→ INSTRUCTIONS TO FOLLOW
Every entry needs to be printed exactly, please.

→ DATA TO USE
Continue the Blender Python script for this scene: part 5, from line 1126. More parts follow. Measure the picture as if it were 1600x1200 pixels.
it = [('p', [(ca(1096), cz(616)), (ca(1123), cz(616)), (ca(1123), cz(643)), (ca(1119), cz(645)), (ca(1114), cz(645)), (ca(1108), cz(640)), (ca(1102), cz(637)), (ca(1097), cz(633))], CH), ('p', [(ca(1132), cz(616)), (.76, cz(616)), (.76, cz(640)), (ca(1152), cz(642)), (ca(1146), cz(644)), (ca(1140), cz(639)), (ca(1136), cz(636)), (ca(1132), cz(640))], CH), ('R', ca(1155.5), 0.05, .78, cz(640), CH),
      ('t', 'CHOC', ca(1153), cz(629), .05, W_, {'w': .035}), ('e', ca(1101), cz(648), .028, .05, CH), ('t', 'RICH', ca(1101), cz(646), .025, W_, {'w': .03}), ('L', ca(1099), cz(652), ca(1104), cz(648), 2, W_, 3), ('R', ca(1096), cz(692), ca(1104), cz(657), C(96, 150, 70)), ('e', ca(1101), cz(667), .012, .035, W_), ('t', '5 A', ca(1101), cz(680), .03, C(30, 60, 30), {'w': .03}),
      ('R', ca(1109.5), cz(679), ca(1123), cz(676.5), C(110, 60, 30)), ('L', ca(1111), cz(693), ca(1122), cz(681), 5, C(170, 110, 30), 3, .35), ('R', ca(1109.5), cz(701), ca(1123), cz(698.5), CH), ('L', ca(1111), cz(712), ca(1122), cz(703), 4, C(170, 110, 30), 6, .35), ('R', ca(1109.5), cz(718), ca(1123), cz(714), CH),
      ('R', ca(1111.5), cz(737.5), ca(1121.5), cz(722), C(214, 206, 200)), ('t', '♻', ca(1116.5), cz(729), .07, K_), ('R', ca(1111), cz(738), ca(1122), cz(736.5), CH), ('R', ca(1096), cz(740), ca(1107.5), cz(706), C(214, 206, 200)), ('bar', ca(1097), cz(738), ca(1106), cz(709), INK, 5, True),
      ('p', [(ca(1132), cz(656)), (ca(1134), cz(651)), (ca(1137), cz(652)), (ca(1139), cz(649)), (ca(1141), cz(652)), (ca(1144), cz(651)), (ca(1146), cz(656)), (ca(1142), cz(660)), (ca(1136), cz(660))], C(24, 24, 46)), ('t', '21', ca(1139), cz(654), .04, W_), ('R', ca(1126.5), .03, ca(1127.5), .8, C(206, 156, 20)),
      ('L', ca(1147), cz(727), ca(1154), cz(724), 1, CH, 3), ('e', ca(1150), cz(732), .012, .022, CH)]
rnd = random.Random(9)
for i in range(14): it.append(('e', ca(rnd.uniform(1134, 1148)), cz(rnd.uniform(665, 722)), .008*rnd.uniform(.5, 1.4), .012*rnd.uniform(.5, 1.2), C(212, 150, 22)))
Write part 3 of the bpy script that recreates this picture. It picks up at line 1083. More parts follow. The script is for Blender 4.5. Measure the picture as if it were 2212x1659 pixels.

→ FINAL RESULT
Continue the Blender Python script for this scene: part 5, from line 1126. More parts follow. Measure the picture as if it were 1600x1200 pixels.
it = [('p', [(ca(1096), cz(616)), (ca(1123), cz(616)), (ca(1123), cz(643)), (ca(1119), cz(645)), (ca(1114), cz(645)), (ca(1108), cz(640)), (ca(1102), cz(637)), (ca(1097), cz(633))], CH), ('p', [(ca(1132), cz(616)), (.76, cz(616)), (.76, cz(640)), (ca(1152), cz(642)), (ca(1146), cz(644)), (ca(1140), cz(639)), (ca(1136), cz(636)), (ca(1132), cz(640))], CH), ('R', ca(1155.5), 0.05, .78, cz(640), CH),
      ('t', 'CHOC', ca(1153), cz(629), .05, W_, {'w': .035}), ('e', ca(1101), cz(648), .028, .05, CH), ('t', 'RICH', ca(1101), cz(646), .025, W_, {'w': .03}), ('L', ca(1099), cz(652), ca(1104), cz(648), 2, W_, 3), ('R', ca(1096), cz(692), ca(1104), cz(657), C(96, 150, 70)), ('e', ca(1101), cz(667), .012, .035, W_), ('t', '5 A', ca(1101), cz(680), .03, C(30, 60, 30), {'w': .03}),
      ('R', ca(1109.5), cz(679), ca(1123), cz(676.5), C(110, 60, 30)), ('L', ca(1111), cz(693), ca(1122), cz(681), 5, C(170, 110, 30), 3, .35), ('R', ca(1109.5), cz(701), ca(1123), cz(698.5), CH), ('L', ca(1111), cz(712), ca(1122), cz(703), 4, C(170, 110, 30), 6, .35), ('R', ca(1109.5), cz(718), ca(1123), cz(714), CH),
      ('R', ca(1111.5), cz(737.5), ca(1121.5), cz(722), C(214, 206, 200)), ('t', '♻', ca(1116.5), cz(729), .07, K_), ('R', ca(1111), cz(738), ca(1122), cz(736.5), CH), ('R', ca(1096), cz(740), ca(1107.5), cz(706), C(214, 206, 200)), ('bar', ca(1097), cz(738), ca(1106), cz(709), INK, 5, True),
      ('p', [(ca(1132), cz(656)), (ca(1134), cz(651)), (ca(1137), cz(652)), (ca(1139), cz(649)), (ca(1141), cz(652)), (ca(1144), cz(651)), (ca(1146), cz(656)), (ca(1142), cz(660)), (ca(1136), cz(660))], C(24, 24, 46)), ('t', '21', ca(1139), cz(654), .04, W_), ('R', ca(1126.5), .03, ca(1127.5), .8, C(206, 156, 20)),
      ('L', ca(1147), cz(727), ca(1154), cz(724), 1, CH, 3), ('e', ca(1150), cz(732), .012, .022, CH)]
rnd = random.Random(9)
for i in range(14): it.append(('e', ca(rnd.uniform(1134, 1148)), cz(rnd.uniform(665, 722)), .008*rnd.uniform(.5, 1.4), .012*rnd.uniform(.5, 1.2), C(212, 150, 22)))
Write part 3 of the bpy script that recreates this picture. It picks up at line 1083. More parts follow. The script is for Blender 4.5. Measure the picture as if it were 2212x1659 pixels.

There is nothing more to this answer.